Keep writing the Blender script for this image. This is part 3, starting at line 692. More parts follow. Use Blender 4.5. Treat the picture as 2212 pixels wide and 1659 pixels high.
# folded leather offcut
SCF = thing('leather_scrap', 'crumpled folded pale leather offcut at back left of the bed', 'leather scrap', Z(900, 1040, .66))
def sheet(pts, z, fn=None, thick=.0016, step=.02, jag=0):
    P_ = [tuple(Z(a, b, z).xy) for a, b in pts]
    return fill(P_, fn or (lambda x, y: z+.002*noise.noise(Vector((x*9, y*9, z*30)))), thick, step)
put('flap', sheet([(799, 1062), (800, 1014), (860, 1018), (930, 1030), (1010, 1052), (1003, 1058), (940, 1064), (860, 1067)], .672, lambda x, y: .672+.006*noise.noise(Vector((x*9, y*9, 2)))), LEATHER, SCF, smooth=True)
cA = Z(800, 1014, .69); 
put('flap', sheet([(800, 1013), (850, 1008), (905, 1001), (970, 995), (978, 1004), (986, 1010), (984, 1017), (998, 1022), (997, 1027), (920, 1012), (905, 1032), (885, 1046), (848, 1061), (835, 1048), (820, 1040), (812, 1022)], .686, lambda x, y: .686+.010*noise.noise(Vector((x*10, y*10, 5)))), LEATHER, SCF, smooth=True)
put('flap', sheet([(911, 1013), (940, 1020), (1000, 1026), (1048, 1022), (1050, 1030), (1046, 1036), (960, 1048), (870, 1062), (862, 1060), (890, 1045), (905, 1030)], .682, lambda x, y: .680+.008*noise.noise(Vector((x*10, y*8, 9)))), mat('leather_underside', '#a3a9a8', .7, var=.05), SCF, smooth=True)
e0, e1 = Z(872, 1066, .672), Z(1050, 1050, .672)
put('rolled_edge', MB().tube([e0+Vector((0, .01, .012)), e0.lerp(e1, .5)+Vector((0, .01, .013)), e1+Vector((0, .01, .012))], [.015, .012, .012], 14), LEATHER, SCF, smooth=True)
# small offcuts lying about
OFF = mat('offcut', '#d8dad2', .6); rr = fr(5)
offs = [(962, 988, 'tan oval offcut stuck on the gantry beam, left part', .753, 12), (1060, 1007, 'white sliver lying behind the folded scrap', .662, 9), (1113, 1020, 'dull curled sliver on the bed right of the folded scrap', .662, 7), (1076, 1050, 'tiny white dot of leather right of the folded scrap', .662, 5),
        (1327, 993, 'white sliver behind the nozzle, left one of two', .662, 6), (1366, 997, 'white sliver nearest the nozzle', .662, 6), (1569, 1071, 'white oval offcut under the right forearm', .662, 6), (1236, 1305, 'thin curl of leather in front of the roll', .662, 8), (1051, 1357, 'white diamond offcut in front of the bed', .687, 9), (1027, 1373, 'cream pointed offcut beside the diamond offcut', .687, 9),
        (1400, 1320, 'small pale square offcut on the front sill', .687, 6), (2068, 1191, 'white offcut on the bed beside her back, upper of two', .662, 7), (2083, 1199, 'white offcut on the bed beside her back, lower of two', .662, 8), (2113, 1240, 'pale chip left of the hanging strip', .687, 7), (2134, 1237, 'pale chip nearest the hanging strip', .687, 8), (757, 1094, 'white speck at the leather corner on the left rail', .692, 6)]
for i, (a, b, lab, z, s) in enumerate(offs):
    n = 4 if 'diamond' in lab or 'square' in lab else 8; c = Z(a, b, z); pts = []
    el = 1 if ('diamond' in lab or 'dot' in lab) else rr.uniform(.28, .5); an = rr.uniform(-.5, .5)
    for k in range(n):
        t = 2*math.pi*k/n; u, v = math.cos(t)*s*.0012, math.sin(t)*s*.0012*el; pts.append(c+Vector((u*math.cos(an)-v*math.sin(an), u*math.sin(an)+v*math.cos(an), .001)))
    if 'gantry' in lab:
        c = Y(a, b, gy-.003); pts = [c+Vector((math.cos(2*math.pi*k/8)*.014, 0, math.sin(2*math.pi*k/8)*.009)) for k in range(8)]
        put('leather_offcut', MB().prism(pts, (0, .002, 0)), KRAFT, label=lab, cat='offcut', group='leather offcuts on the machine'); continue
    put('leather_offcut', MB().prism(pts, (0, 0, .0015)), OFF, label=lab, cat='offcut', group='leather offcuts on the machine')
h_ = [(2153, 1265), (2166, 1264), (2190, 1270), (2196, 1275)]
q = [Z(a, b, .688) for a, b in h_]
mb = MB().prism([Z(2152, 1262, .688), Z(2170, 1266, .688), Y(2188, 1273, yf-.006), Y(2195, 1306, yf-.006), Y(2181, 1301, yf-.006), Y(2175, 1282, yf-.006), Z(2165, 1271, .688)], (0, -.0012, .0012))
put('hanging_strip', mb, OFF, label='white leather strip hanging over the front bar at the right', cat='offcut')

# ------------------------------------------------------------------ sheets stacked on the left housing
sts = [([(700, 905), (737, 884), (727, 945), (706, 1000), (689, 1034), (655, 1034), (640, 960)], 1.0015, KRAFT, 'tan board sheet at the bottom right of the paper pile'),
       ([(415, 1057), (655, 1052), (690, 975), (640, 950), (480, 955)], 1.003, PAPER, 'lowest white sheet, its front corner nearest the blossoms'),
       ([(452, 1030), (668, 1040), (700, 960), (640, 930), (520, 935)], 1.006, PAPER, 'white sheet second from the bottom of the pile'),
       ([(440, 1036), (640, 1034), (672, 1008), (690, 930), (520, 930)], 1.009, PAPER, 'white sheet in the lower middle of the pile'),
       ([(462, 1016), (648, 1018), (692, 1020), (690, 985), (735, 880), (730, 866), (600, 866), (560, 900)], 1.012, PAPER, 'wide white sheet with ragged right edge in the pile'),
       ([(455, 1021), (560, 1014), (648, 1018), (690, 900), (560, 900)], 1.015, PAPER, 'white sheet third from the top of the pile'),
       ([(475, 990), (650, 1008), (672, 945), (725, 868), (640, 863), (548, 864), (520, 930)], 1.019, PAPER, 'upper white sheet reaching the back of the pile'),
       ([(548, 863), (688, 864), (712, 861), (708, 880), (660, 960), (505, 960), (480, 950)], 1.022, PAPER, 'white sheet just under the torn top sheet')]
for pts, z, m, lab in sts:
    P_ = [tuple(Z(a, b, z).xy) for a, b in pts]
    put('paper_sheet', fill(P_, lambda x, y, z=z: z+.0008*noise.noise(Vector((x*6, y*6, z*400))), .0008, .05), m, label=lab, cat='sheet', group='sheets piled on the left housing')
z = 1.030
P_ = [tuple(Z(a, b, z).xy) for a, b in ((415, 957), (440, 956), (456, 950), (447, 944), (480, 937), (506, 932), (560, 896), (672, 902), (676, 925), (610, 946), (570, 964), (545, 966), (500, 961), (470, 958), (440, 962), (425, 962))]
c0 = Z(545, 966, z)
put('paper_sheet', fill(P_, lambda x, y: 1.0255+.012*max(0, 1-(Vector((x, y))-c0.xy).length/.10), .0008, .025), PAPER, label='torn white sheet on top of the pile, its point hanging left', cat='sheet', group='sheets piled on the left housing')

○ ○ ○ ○

▶ [WHAT THIS TASK INVOLVES]: Write out every line exactly as it stands.

▶ [EXERCISE SOLUTION]:
Keep writing the Blender script for this image. This is part 3, starting at line 692. More parts follow. Use Blender 4.5. Treat the picture as 2212 pixels wide and 1659 pixels high.
# folded leather offcut
SCF = thing('leather_scrap', 'crumpled folded pale leather offcut at back left of the bed', 'leather scrap', Z(900, 1040, .66))
def sheet(pts, z, fn=None, thick=.0016, step=.02, jag=0):
    P_ = [tuple(Z(a, b, z).xy) for a, b in pts]
    return fill(P_, fn or (lambda x, y: z+.002*noise.noise(Vector((x*9, y*9, z*30)))), thick, step)
put('flap', sheet([(799, 1062), (800, 1014), (860, 1018), (930, 1030), (1010, 1052), (1003, 1058), (940, 1064), (860, 1067)], .672, lambda x, y: .672+.006*noise.noise(Vector((x*9, y*9, 2)))), LEATHER, SCF, smooth=True)
cA = Z(800, 1014, .69); 
put('flap', sheet([(800, 1013), (850, 1008), (905, 1001), (970, 995), (978, 1004), (986, 1010), (984, 1017), (998, 1022), (997, 1027), (920, 1012), (905, 1032), (885, 1046), (848, 1061), (835, 1048), (820, 1040), (812, 1022)], .686, lambda x, y: .686+.010*noise.noise(Vector((x*10, y*10, 5)))), LEATHER, SCF, smooth=True)
put('flap', sheet([(911, 1013), (940, 1020), (1000, 1026), (1048, 1022), (1050, 1030), (1046, 1036), (960, 1048), (870, 1062), (862, 1060), (890, 1045), (905, 1030)], .682, lambda x, y: .680+.008*noise.noise(Vector((x*10, y*8, 9)))), mat('leather_underside', '#a3a9a8', .7, var=.05), SCF, smooth=True)
e0, e1 = Z(872, 1066, .672), Z(1050, 1050, .672)
put('rolled_edge', MB().tube([e0+Vector((0, .01, .012)), e0.lerp(e1, .5)+Vector((0, .01, .013)), e1+Vector((0, .01, .012))], [.015, .012, .012], 14), LEATHER, SCF, smooth=True)
# small offcuts lying about
OFF = mat('offcut', '#d8dad2', .6); rr = fr(5)
offs = [(962, 988, 'tan oval offcut stuck on the gantry beam, left part', .753, 12), (1060, 1007, 'white sliver lying behind the folded scrap', .662, 9), (1113, 1020, 'dull curled sliver on the bed right of the folded scrap', .662, 7), (1076, 1050, 'tiny white dot of leather right of the folded scrap', .662, 5),
        (1327, 993, 'white sliver behind the nozzle, left one of two', .662, 6), (1366, 997, 'white sliver nearest the nozzle', .662, 6), (1569, 1071, 'white oval offcut under the right forearm', .662, 6), (1236, 1305, 'thin curl of leather in front of the roll', .662, 8), (1051, 1357, 'white diamond offcut in front of the bed', .687, 9), (1027, 1373, 'cream pointed offcut beside the diamond offcut', .687, 9),
        (1400, 1320, 'small pale square offcut on the front sill', .687, 6), (2068, 1191, 'white offcut on the bed beside her back, upper of two', .662, 7), (2083, 1199, 'white offcut on the bed beside her back, lower of two', .662, 8), (2113, 1240, 'pale chip left of the hanging strip', .687, 7), (2134, 1237, 'pale chip nearest the hanging strip', .687, 8), (757, 1094, 'white speck at the leather corner on the left rail', .692, 6)]
for i, (a, b, lab, z, s) in enumerate(offs):
    n = 4 if 'diamond' in lab or 'square' in lab else 8; c = Z(a, b, z); pts = []
    el = 1 if ('diamond' in lab or 'dot' in lab) else rr.uniform(.28, .5); an = rr.uniform(-.5, .5)
    for k in range(n):
        t = 2*math.pi*k/n; u, v = math.cos(t)*s*.0012, math.sin(t)*s*.0012*el; pts.append(c+Vector((u*math.cos(an)-v*math.sin(an), u*math.sin(an)+v*math.cos(an), .001)))
    if 'gantry' in lab:
        c = Y(a, b, gy-.003); pts = [c+Vector((math.cos(2*math.pi*k/8)*.014, 0, math.sin(2*math.pi*k/8)*.009)) for k in range(8)]
        put('leather_offcut', MB().prism(pts, (0, .002, 0)), KRAFT, label=lab, cat='offcut', group='leather offcuts on the machine'); continue
    put('leather_offcut', MB().prism(pts, (0, 0, .0015)), OFF, label=lab, cat='offcut', group='leather offcuts on the machine')
h_ = [(2153, 1265), (2166, 1264), (2190, 1270), (2196, 1275)]
q = [Z(a, b, .688) for a, b in h_]
mb = MB().prism([Z(2152, 1262, .688), Z(2170, 1266, .688), Y(2188, 1273, yf-.006), Y(2195, 1306, yf-.006), Y(2181, 1301, yf-.006), Y(2175, 1282, yf-.006), Z(2165, 1271, .688)], (0, -.0012, .0012))
put('hanging_strip', mb, OFF, label='white leather strip hanging over the front bar at the right', cat='offcut')

# ------------------------------------------------------------------ sheets stacked on the left housing
sts = [([(700, 905), (737, 884), (727, 945), (706, 1000), (689, 1034), (655, 1034), (640, 960)], 1.0015, KRAFT, 'tan board sheet at the bottom right of the paper pile'),
       ([(415, 1057), (655, 1052), (690, 975), (640, 950), (480, 955)], 1.003, PAPER, 'lowest white sheet, its front corner nearest the blossoms'),
       ([(452, 1030), (668, 1040), (700, 960), (640, 930), (520, 935)], 1.006, PAPER, 'white sheet second from the bottom of the pile'),
       ([(440, 1036), (640, 1034), (672, 1008), (690, 930), (520, 930)], 1.009, PAPER, 'white sheet in the lower middle of the pile'),
       ([(462, 1016), (648, 1018), (692, 1020), (690, 985), (735, 880), (730, 866), (600, 866), (560, 900)], 1.012, PAPER, 'wide white sheet with ragged right edge in the pile'),
       ([(455, 1021), (560, 1014), (648, 1018), (690, 900), (560, 900)], 1.015, PAPER, 'white sheet third from the top of the pile'),
       ([(475, 990), (650, 1008), (672, 945), (725, 868), (640, 863), (548, 864), (520, 930)], 1.019, PAPER, 'upper white sheet reaching the back of the pile'),
       ([(548, 863), (688, 864), (712, 861), (708, 880), (660, 960), (505, 960), (480, 950)], 1.022, PAPER, 'white sheet just under the torn top sheet')]
for pts, z, m, lab in sts:
    P_ = [tuple(Z(a, b, z).xy) for a, b in pts]
    put('paper_sheet', fill(P_, lambda x, y, z=z: z+.0008*noise.noise(Vector((x*6, y*6, z*400))), .0008, .05), m, label=lab, cat='sheet', group='sheets piled on the left housing')
z = 1.030
P_ = [tuple(Z(a, b, z).xy) for a, b in ((415, 957), (440, 956), (456, 950), (447, 944), (480, 937), (506, 932), (560, 896), (672, 902), (676, 925), (610, 946), (570, 964), (545, 966), (500, 961), (470, 958), (440, 962), (425, 962))]
c0 = Z(545, 966, z)
put('paper_sheet', fill(P_, lambda x, y: 1.0255+.012*max(0, 1-(Vector((x, y))-c0.xy).length/.10), .0008, .025), PAPER, label='torn white sheet on top of the pile, its point hanging left', cat='sheet', group='sheets piled on the left housing')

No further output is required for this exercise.